奇想天外なストーリーに思えるが、白頭山の大噴火は映画でなくとも実際に起こり得るという。今から1000年以上前に噴火しており、再び噴火しようものなら世界最大規模になるともいわれる。そうなった場合、日本にも火山灰が到達する可能性が高く、農作物はもちろん、広範囲で甚大な被害を被るだろう。
映画で大惨事を目の当たりにし、2013年の記憶が蘇った。北朝鮮が韓国への核攻撃をほのめかしたのだ。朴槿惠(パク・クネ)政権下の当時、北朝鮮は「韓国にいる外国人は国外退去せよ」と呼びかけ、「朝鮮半島は核戦争前夜に向かっている」と警告。これにより韓国のみならず、日本や米国にも緊張が走った。
この頃、仕事で韓国を訪れたが、ソウル便の機内はガラガラ。到着後に空港から市内に向かうバスも1人で貸し切り状態だった。多くの日本人や中国人が韓国への入国を取りやめたからだ。ところが韓国人はいたって冷静で、心配しているそぶりはなかった。

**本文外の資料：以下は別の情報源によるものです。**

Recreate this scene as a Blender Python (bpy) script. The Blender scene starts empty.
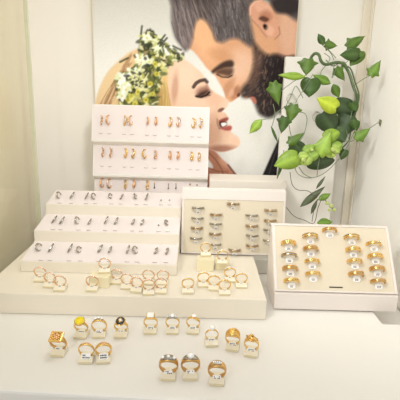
import bpy, bmesh, math, random
import numpy as np
from mathutils import Vector, Matrix
random.seed(7)
SC = bpy.context.scene
COL = SC.collection
R_ = math.radians

# ------------------------------------------------------------------ camera
F_PX, PITCH, ROLL = 440.0, R_(13.7), R_(1.5)
CAM = np.array([0.0, 0.0, 0.30])
FW = np.array([0, math.cos(PITCH), -math.sin(PITCH)])
R0 = np.array([1.0, 0, 0]); U0 = np.array([0, math.sin(PITCH), math.cos(PITCH)])
RT = math.cos(ROLL)*R0 + math.sin(ROLL)*U0
UP = -math.sin(ROLL)*R0 + math.cos(ROLL)*U0
cam = bpy.data.objects.new('camera', bpy.data.cameras.new('camera'))
COL.objects.link(cam)
cam.matrix_world = Matrix(((RT[0], UP[0], -FW[0], CAM[0]), (RT[1], UP[1], -FW[1], CAM[1]),
                           (RT[2], UP[2], -FW[2], CAM[2]), (0, 0, 0, 1)))
cam.data.sensor_width = 36; cam.data.lens = 36*F_PX/400; cam.data.clip_start = 0.01
SC.camera = cam

# ------------------------------------------------------------------ world, lights, exposure
WORLD = 0.674
w = bpy.data.worlds.new('world'); SC.world = w; w.use_nodes = True
bg = w.node_tree.nodes['Background']
wn = w.node_tree
tcw = wn.nodes.new('ShaderNodeTexCoord'); sxyz = wn.nodes.new('ShaderNodeSeparateXYZ'); rmp = wn.nodes.new('ShaderNodeValToRGB')
wn.links.new(tcw.outputs['Generated'], sxyz.inputs[0])
mrw = wn.nodes.new('ShaderNodeMapRange'); mrw.inputs[1].default_value = -1; mrw.inputs[2].default_value = 1
wn.links.new(sxyz.outputs['Z'], mrw.inputs[0]); wn.links.new(mrw.outputs[0], rmp.inputs[0])
e = rmp.color_ramp.elements; e[0].position = .42; e[0].color = (.36, .35, .335, 1); e[1].position = .62; e[1].color = (1.0, .985, .96, 1)
wn.links.new(rmp.outputs[0], bg.inputs[0]); bg.inputs[1].default_value = WORLD

def area(name, loc, target, sx, sy, power, col):
    l = bpy.data.lights.new(name, 'AREA'); l.shape = 'RECTANGLE'; l.size = sx; l.size_y = sy
    l.energy = power; l.color = col
    o = bpy.data.objects.new(name, l); COL.objects.link(o); o.location = loc
    o.rotation_euler = (Vector(target)-Vector(loc)).to_track_quat('-Z', 'Y').to_euler()
    return o
LC = (1.0, 0.99, 0.975)
def spot(name, loc, target, power, size, blend, rad, col):
    l = bpy.data.lights.new(name, 'SPOT'); l.energy = power; l.spot_size = R_(size); l.spot_blend = blend; l.shadow_soft_size = rad; l.color = col
    o = bpy.data.objects.new(name, l); COL.objects.link(o); o.location = loc
    o.rotation_euler = (Vector(target)-Vector(loc)).to_track_quat('-Z', 'Y').to_euler(); return o
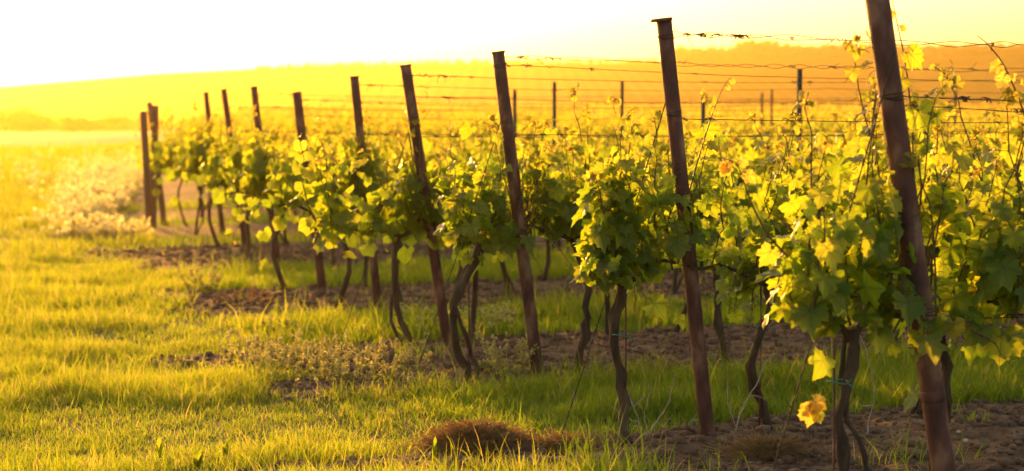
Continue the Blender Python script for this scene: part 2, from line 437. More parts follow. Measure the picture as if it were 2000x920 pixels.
def vine_parts(root, seed, lod, lean=0.0, head=.74, span=.5, amount=1.0, tall=1.0, bend=None, left_trim=0.0, clear=None):
    """local x runs along the row. lod 0 hero, 1 middle, 2 far"""
    g = np.random.default_rng(seed)
    # trunk
    n = 14 if lod == 0 else 8
    t = np.linspace(0, 1, n)
    bx = (bend if bend is not None else g.uniform(-.16, .16))
    path = np.stack([lean * (1 - t) + bx * np.sin(t * pi) + .030 * np.sin(t * 8.5 + seed * 1.7) * t, .04 * np.sin(t * 5 + seed * 2) * (1 - t * .3), -.05 + t * (head + .05)], -1)
    if lod == 0: path[1:-1] += g.standard_normal((n - 2, 3)) * .007
    rad = (.0235 - .007 * t) * g.uniform(.8, 1.15) * (1 + .35 * np.exp(-((t - 1) / .12) ** 2) + .25 * np.exp(-(t / .08) ** 2))
    if lod == 0: rad = rad * (1 + .14 * g.standard_normal(n))
    m = MB(); m.tube(path, rad, 10 if lod == 0 else 6, jag=.35 if lod == 0 else .2)
    if lod < 2 and seed % 5 in (0, 2):      # a second, thinner stem wound round the first
        m.tube(path + np.stack([.05 * np.sin(t * 6 + seed) + .03, .035 * np.cos(t * 7), t * 0], -1), rad * .55, 7, jag=.3)
    for sgn in (-1, 1):
        L = span * g.uniform(.75, 1.0) * (1 - (left_trim if sgn < 0 else 0))
        q = np.linspace(0, 1, 6)
        arm = np.stack([path[-1, 0] + sgn * L * q, .02 * np.sin(q * 6 + seed), path[-1, 2] - .03 + .11 * q ** .6 + .02 * np.sin(q * 8 + seed)], -1)
        m.tube(arm, .013 - .006 * q, 7 if lod == 0 else 5, jag=.25)
    if lod == 0:
        for q in range(2):      # loose bark strands
            off = np.stack([.013 * np.cos(t[1:-1] * 7 + q * 3), .013 * np.sin(t[1:-1] * 7 + q * 3), t[1:-1] * 0], -1)
            m.tube(path[1:-1] + off + g.standard_normal((n - 2, 3)) * .006, rad[1:-1] * .55, 6, jag=.4)
    m.build('trunk', BARK, root, smooth=(lod > 0))
    # shoots
    P, D, Nn, S, rn, yo = [], [], [], [], [], []
    sh = MB()
    WH = .56
    nsh = int({0: 25, 1: 20, 2: 17}[lod] * amount)
    for i in range(nsh):
        x0 = path[-1, 0] + g.uniform(-span * (1 - left_trim), span)
        o = np.array([x0, g.normal(0, .03), head + g.uniform(-.03, .09)])
        kind = g.random()
        side = g.choice([-1, 1])
        if kind < .14:            # hangs out and down
            d = np.array([g.uniform(-.6, .6), side * g.uniform(.5, 1), g.uniform(.15, .6)]); L = g.uniform(.22, .42); dr = g.uniform(.8, 1.3)
        elif kind < WH:          # main canopy
            d = np.array([g.uniform(-.35, .35), side * g.uniform(.02, .34), 1]); L = g.uniform(.38, .66) * (.8 + .2 * tall); dr = g.uniform(0, .25)
        else:                     # long whips above the foliage
            d = np.array([g.uniform(-.32, .32), side * g.uniform(0, .22), 1]); L = g.uniform(.55, 1.02) * tall; dr = g.uniform(0, .12)
        d /= np.linalg.norm(d)
        nn = 12 if lod == 0 else 7
        p = bez(o, d, L, dr, nn, .010 if lod == 0 else .016, g)
        if kind >= WH and lod < 2:   # hooked tip
            hook = np.array([g.uniform(-1, 1), g.uniform(-1, 1), 0]) * .035
            p[-1] = p[-2] + hook * 1.1 + [0, 0, -.012]; p[-2] = p[-3] + hook * .5 + [0, 0, .03]
        sh.tube(p, np.linspace(.0048, .0014, nn) * (1 if lod == 0 else 1.25), 5 if lod == 0 else 4, a=g.random(), b=0.6, cap=False)
        cnt = int(L / (.048 if lod == 0 else .052 if lod == 1 else .052)) + 3
        for j in range(cnt):
            tt = (j + .4) / cnt; u_ = tt * (nn - 1); k = min(int(u_), nn - 2)
            q = p[k] + (p[k + 1] - p[k]) * (u_ - k)
            az = j * 2.6 + g.uniform(0, 1.6) + i
            pd = np.array([cos(az), sin(az) * 1.1, g.uniform(-.1, .7)]); pd /= np.linalg.norm(pd)
            dens = tt if kind >= WH else tt * .55
            if kind >= WH and .38 < tt < .84 and g.random() < .55: continue
            size = (g.uniform(.088, .155) * (1 - .72 * max(0, dens - .12)) * (1.0 if lod == 0 else 1.0 if lod == 1 else 1.0))
            if tt > .9: size = g.uniform(.025, .05)
            pl = g.uniform(.4, .9) * size
            e = q + pd * pl
            if lod == 0: sh.tube([q, q + pd * pl * .5 + [0, 0, .006], e], [.0017, .0013, .0012], 3, a=.5, b=.8, cap=False)
            tip = pd * g.uniform(.3, 1) + np.array([0, 0, -g.uniform(.3, 1.5)]) + g.standard_normal(3) * .25
            nrm = np.array([pd[0] * .8, pd[1] * .8, g.uniform(.3, 1.1)]) + g.standard_normal(3) * .4
            P.append(e); D.append(tip); Nn.append(nrm); S.append(size); rn.append(g.random() ** 1.2)
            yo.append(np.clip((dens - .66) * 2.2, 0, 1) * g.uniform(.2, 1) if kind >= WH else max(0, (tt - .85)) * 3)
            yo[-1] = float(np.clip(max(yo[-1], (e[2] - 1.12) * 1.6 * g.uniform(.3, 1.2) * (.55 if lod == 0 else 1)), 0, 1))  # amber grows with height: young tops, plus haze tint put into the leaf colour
        if kind >= WH:
            for j in range(7 if lod == 0 else 4):
                q = p[-1] - (p[-1] - p[-3]) * g.random() * .8 + g.normal(0, .008, 3); pd = g.normal(0, 1, 3); pd[2] = -abs(pd[2]) * .8
                P.append(q); D.append(pd); Nn.append(g.normal(0, 1, 3)); S.append(g.uniform(.014, .036)); rn.append(.9); yo.append(g.uniform(.3, 1))
        if lod == 0 and kind > .6:   # tendrils
            for q_ in range(2):
                k = g.integers(nn // 2, nn - 1); s0 = p[k]; dd = g.standard_normal(3); dd /= np.linalg.norm(dd)
                tq = np.linspace(0, 1, 9); al = g.uniform(.05, .13)
                cur = s0 + dd * al * tq[:, None] + np.stack([np.cos(tq * 9) - 1, np.sin(tq * 9), tq * 0], -1) * .012 * tq[:, None]
                sh.tube(cur, .0011, 3, a=.5, b=.9, cap=False)
    nx = {0: 30, 1: 34, 2: 30}[lod]
    for i in range(int(nx * amount)):        # leaves that fill the fruiting zone
        x0 = path[-1, 0] + g.uniform(-span * (1 - left_trim), span); s_ = g.choice([-1, 1])
        y0 = s_ * abs(g.normal(.04, .07)); z0 = head + g.normal(.20, .17) - abs(y0) * .3
        P.append([x0, y0, z0]); D.append([g.normal(0, .6), s_ * .5, -g.uniform(.4, 1.2)]); Nn.append([g.normal(0, .5), s_ * g.uniform(.3, 1), g.uniform(.1, .8)])
        S.append(g.uniform(.08, .15)); rn.append(g.random() * .7); yo.append(0)
    if clear:
        k, t_v = clear; s_, h_ = POSTDIM[k]; ok = []
        for q, sz in zip(P, S):
            near = abs(q[0] + t_v + s_ * q[2] / h_) < .055 + .45 * sz and q[1] < .09
            okz = {0: .62 < q[2] < .80 and g.random() < .5, 1: .92 < q[2] < 1.14 and g.random() < .6, 2: False}[k]
            ok.append((not near) or okz)
        P, D, Nn, S, rn, yo = [[v for v, o_ in zip(L_, ok) if o_] for L_ in (P, D, Nn, S, rn, yo)]
    if lod == 0: sh.build('shoots', CANEG, root, smooth=True)
    elif lod == 1: sh.build('shoots', CANEG, root)
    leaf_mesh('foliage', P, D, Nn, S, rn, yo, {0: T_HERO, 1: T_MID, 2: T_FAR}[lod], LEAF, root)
    return path
CANEG = plant_mat('green_cane', (.10, .09, .02), (.14, .10, .025), (.16, .075, .03), (.2, .2, .02), (.2, .2, .02), (.3, .14, .03), .15, .5)
ORD = ['first', 'second', 'third', 'fourth', 'fifth', 'sixth', 'seventh', 'eighth', 'ninth', 'tenth', 'eleventh', 'twelfth', 'thirteenth',
       'fourteenth', 'fifteenth', 'sixteenth', 'seventeenth', 'eighteenth', 'nineteenth', 'twentieth']
RZ = math.atan2(U[1], U[0])
count = 0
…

韓国情報サイトの男性編集長は「なんといっても同胞だからね。もし本当に攻撃を仕掛けるなら先に日本にミサイルを撃つはず」と話していた。
別の韓国人男性も言う。
「北朝鮮が本気で韓国を攻撃するはずがない。そんな兆候があれば、サムスンの会長や副会長らがとっくに出国しているだろう」
韓国人にとって財閥の動きはメディアの報道よりも確度の高い情報のようだ。